The growth of alternative mental interests is a long process. The seeds must be carefully chosen;
they must fall on good ground; they must be sedulously tended, if the vivifying fruits are to be
at hand when needed. To be really happy and really safe, one ought to have at least two or three
hobbies, and they must all be real. It is no use starting late in life to say: 'I will take an
interest in this or that.' Such an attempt only aggravates the strain of mental effort. A man may
acquire great knowledge of topics unconnected with his daily work, and yet get hardly any benefit
or relief. It is no use doing what you like; you have got to like what you do. Broadly speaking,
human beings may be divided into three classes: those who are toiled to death, those who are
worried to death, and those who are bored to death. It is no use offering the manual labourer,
tired out with a hard week's sweat and effort, the chance of playing a game of football or
baseball or Saturday afternoon. It is no use inviting the politician or the professional or
business man, who has been working or worrying about serious things for six days, to work or
worry about trifling things at the weekend.
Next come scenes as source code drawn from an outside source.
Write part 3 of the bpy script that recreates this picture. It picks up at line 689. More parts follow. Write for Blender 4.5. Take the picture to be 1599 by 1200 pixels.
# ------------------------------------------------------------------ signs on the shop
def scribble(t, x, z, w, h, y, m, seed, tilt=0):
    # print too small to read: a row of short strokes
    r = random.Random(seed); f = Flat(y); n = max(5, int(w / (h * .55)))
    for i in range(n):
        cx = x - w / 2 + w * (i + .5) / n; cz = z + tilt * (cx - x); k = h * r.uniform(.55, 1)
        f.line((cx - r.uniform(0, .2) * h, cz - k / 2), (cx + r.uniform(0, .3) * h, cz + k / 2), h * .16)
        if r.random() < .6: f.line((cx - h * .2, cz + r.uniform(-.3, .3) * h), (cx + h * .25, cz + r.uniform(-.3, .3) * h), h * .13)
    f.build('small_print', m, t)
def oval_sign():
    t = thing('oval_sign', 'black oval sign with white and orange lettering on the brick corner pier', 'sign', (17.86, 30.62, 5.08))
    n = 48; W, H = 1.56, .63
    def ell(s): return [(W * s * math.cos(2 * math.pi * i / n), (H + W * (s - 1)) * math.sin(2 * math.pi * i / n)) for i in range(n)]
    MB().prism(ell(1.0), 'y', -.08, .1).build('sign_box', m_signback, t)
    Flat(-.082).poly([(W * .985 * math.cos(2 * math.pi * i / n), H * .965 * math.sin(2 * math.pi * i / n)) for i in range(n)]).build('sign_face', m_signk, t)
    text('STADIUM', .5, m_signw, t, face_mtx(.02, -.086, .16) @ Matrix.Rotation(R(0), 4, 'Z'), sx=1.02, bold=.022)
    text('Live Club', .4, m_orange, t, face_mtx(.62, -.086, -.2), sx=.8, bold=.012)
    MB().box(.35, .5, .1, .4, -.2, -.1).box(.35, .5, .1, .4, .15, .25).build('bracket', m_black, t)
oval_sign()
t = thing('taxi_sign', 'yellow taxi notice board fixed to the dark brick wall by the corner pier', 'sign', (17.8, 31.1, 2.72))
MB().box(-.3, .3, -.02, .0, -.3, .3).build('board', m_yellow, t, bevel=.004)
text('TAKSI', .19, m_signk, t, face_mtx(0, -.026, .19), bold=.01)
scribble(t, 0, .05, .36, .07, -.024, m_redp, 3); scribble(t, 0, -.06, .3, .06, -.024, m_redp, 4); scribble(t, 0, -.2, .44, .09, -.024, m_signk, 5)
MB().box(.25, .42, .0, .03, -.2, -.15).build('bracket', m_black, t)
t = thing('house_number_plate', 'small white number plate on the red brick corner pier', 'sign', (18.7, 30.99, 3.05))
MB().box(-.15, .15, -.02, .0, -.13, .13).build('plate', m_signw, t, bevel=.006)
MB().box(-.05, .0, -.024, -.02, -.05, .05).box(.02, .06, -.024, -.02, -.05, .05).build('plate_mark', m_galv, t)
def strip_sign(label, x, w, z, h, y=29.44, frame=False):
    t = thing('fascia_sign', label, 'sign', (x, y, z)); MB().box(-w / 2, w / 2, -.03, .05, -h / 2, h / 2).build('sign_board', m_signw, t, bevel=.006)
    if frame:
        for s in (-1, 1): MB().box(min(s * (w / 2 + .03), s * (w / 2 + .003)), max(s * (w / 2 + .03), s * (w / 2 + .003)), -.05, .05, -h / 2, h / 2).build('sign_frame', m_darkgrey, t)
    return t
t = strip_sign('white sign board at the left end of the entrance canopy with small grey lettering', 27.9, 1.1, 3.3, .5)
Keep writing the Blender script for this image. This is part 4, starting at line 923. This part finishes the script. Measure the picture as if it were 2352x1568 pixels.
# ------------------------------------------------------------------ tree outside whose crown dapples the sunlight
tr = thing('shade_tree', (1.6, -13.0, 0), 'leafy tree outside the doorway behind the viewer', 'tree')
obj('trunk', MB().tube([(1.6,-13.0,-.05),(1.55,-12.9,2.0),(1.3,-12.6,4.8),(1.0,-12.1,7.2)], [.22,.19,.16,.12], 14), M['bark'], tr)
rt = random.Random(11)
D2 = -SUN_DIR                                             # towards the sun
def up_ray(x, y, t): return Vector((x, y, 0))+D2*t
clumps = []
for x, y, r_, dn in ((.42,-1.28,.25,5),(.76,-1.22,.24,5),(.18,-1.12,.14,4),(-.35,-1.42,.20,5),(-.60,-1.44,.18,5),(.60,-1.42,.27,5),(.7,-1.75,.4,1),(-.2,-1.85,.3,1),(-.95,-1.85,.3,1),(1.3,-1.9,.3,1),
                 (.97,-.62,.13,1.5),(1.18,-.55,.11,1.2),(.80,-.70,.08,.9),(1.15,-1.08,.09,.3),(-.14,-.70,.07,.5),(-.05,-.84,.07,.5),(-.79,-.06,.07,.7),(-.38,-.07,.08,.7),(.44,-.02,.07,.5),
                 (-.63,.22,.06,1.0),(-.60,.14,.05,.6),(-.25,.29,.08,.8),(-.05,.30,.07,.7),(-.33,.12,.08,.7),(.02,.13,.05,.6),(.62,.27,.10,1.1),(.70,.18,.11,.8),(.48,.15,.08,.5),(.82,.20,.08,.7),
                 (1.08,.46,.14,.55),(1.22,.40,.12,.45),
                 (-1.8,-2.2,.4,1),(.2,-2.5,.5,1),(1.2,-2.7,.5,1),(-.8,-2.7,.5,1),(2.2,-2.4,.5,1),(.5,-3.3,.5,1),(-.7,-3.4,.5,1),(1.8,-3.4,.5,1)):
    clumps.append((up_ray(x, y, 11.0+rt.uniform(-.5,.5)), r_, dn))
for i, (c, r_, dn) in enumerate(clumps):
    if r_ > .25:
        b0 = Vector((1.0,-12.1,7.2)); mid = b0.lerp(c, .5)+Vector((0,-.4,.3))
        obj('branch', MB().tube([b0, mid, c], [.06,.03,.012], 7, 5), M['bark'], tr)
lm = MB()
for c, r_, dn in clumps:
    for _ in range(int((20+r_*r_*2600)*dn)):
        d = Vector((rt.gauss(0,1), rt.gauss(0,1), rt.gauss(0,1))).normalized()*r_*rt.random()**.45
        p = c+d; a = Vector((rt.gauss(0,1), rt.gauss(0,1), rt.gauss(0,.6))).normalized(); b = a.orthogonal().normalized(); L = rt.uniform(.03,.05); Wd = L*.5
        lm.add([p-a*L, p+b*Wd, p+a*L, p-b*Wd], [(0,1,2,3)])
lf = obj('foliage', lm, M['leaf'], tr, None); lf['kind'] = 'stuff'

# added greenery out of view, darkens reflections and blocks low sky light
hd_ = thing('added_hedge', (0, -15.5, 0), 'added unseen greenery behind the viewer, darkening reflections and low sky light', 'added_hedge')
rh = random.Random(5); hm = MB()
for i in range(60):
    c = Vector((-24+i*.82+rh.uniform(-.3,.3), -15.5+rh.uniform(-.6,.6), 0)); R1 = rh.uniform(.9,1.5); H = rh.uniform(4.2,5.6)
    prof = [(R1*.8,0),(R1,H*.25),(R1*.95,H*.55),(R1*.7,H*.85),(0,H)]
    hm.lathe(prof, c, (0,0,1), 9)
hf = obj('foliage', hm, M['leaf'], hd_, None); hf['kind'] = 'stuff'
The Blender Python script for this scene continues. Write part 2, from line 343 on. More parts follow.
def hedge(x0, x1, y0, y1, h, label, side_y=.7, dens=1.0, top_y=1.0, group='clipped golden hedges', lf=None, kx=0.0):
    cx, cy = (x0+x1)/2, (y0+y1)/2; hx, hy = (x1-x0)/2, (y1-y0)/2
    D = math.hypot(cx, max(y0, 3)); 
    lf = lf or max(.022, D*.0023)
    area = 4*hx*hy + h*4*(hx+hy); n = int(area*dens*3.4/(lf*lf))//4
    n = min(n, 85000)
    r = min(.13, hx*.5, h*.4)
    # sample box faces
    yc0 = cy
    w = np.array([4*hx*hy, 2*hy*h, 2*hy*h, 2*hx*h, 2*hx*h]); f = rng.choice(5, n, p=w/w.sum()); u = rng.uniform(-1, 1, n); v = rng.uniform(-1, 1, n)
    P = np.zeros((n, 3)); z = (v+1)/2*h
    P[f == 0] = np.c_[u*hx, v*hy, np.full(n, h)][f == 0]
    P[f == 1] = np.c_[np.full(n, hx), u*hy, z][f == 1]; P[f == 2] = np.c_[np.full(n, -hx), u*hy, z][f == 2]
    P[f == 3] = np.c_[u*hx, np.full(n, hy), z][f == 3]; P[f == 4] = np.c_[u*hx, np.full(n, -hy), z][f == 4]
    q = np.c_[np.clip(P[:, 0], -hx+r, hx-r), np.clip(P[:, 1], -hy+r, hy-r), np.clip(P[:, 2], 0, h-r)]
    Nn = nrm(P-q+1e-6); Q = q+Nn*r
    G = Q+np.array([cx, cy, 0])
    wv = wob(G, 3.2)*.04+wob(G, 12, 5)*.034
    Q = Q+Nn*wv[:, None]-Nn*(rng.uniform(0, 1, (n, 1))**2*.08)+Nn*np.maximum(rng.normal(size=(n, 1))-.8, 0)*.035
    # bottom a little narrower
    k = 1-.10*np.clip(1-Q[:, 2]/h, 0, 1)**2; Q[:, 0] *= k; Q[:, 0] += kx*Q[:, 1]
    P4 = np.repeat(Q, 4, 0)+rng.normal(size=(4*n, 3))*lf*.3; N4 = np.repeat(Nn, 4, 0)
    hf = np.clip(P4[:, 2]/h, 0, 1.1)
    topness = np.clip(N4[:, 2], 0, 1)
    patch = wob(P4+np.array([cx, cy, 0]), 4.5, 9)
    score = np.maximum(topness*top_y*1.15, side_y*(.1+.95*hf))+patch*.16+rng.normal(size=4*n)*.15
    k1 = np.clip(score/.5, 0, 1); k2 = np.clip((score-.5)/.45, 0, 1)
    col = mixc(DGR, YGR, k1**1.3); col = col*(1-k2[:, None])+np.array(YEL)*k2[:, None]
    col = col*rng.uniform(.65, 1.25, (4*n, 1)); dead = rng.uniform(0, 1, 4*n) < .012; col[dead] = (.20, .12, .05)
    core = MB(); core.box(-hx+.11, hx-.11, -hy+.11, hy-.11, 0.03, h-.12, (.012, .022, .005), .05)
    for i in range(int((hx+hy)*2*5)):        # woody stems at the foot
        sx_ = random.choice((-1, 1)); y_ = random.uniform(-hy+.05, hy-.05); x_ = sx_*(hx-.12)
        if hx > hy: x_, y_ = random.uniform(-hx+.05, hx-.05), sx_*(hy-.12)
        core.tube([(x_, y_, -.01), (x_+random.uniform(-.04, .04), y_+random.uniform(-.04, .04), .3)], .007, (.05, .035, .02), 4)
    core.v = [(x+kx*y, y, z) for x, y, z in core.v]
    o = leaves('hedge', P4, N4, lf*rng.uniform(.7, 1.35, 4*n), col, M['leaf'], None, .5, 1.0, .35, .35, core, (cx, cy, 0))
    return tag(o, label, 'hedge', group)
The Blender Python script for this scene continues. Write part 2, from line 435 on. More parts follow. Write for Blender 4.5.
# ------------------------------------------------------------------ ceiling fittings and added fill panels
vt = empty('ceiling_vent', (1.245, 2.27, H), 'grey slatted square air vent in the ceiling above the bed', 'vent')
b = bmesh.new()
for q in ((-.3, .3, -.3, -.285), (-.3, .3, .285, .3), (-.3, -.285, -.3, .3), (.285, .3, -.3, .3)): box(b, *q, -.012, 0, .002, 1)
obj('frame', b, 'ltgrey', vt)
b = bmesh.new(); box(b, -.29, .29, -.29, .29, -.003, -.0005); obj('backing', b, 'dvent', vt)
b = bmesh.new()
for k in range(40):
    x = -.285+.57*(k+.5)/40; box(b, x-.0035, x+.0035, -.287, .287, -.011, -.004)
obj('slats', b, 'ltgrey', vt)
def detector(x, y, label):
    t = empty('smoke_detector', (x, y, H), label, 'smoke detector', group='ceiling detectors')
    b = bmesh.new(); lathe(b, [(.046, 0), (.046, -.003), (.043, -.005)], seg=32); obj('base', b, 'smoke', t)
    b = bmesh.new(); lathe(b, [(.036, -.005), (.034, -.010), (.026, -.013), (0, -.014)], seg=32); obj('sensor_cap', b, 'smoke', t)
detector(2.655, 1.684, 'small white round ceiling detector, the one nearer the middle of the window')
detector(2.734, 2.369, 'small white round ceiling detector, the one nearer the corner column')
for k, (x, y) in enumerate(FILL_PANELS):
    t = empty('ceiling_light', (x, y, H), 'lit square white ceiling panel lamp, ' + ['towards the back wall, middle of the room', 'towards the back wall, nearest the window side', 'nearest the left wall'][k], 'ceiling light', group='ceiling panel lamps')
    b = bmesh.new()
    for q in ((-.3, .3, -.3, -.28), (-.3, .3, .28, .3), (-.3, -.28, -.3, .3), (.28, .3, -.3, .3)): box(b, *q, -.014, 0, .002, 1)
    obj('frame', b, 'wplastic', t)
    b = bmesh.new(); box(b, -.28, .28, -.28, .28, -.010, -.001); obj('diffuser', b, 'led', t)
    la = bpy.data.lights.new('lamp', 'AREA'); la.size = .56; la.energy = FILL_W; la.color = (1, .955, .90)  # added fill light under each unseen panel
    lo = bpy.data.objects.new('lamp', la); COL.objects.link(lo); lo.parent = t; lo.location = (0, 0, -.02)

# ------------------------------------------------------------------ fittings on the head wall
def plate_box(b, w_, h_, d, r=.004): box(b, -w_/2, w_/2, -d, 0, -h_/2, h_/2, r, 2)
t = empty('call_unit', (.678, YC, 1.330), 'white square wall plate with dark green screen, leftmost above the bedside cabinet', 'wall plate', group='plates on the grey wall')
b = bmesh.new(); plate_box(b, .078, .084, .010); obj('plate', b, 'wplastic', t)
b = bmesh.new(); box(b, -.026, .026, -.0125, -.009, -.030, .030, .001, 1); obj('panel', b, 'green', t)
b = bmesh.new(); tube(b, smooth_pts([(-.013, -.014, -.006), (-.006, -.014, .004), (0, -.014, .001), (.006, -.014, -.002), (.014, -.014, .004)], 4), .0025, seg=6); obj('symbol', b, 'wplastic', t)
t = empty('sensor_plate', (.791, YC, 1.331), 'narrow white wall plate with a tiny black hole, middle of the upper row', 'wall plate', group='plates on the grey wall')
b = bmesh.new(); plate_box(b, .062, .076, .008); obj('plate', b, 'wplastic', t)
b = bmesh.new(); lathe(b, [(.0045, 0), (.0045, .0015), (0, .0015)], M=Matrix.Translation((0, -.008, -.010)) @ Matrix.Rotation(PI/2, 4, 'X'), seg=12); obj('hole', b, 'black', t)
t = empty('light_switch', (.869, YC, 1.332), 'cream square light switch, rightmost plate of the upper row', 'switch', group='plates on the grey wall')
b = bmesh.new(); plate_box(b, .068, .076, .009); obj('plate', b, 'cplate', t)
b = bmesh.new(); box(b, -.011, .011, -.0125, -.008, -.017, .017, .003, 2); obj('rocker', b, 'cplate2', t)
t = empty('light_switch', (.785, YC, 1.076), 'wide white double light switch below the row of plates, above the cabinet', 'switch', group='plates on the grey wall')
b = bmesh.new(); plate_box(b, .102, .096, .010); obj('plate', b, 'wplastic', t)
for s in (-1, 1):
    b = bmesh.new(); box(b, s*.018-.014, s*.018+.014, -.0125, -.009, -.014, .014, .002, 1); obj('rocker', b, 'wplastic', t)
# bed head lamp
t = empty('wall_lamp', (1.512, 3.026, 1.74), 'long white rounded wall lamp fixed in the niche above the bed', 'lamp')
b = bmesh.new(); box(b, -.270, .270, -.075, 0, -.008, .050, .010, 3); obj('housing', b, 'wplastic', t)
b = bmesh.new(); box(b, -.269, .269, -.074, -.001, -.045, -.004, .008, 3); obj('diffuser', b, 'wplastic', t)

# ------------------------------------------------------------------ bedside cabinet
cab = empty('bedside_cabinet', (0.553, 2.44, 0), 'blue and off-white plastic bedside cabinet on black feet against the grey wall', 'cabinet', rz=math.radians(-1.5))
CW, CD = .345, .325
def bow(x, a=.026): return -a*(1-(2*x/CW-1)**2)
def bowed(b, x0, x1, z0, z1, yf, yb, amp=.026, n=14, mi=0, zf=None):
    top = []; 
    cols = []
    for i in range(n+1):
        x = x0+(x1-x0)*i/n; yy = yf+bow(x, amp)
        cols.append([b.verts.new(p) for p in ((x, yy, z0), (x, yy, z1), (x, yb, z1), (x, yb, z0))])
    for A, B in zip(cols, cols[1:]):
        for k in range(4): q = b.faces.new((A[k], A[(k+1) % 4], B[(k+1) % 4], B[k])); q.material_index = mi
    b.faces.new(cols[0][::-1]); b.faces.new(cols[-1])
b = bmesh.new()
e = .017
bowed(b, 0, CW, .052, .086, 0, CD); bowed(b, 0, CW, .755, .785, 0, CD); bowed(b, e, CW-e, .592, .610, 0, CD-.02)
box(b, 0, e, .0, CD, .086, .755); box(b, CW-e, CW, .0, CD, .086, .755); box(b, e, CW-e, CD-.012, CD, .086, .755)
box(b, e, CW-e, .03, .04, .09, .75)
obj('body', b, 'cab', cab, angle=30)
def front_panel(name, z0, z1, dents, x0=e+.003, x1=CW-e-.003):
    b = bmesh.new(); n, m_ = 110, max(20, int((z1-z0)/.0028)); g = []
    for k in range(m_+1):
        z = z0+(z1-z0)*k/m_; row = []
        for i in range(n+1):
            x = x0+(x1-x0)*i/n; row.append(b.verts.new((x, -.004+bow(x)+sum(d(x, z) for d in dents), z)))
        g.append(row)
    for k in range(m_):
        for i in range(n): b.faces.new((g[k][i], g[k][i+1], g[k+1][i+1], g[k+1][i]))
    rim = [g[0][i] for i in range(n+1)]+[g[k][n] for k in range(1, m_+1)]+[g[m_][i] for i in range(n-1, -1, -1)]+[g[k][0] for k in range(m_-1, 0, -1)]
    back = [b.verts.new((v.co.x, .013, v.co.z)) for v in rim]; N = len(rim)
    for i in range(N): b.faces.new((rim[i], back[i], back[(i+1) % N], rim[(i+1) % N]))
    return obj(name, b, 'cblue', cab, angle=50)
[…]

As for the unfortunate people who can command
everything they want, who can gratify every caprice and lay their hands on almost every object of
desire -- for them a new pleasure, a new excitement if only an additional satiation. In vain they
rush frantically round from place to place, trying to escape from avenging boredom by mere
clatter and motion. For them discipline in one form or another is the most hopeful path. It may
also be said that rational, industrious, useful human being are divided into two classes:
first,those whose work is work and whose pleasure is pleasure; and secondly those whose work and
pleasure are one. Of these the former are the majority. They have their compensations. The long
hours in the office or the factory bring with them as their reward, not only the means of
sustenance, but a keen appetite for pleasure even in its simplest and most modest forms. But
Fortune's favoured children belong to the second class. Their life is a natural harmony. For them
the working hours are never long enough. Each day is a holiday, and ordinary holidays, when they
come, are grudged as enforced interruptions in an absorbing vocation. Yet to both classes, the
need of an alternative outlook, of a change of atmosphere, of a diversion of effort, is
essential. Indeed, it may well be that those work is their pleasure are those who and most need
the means of banishing it at intervals from their minds.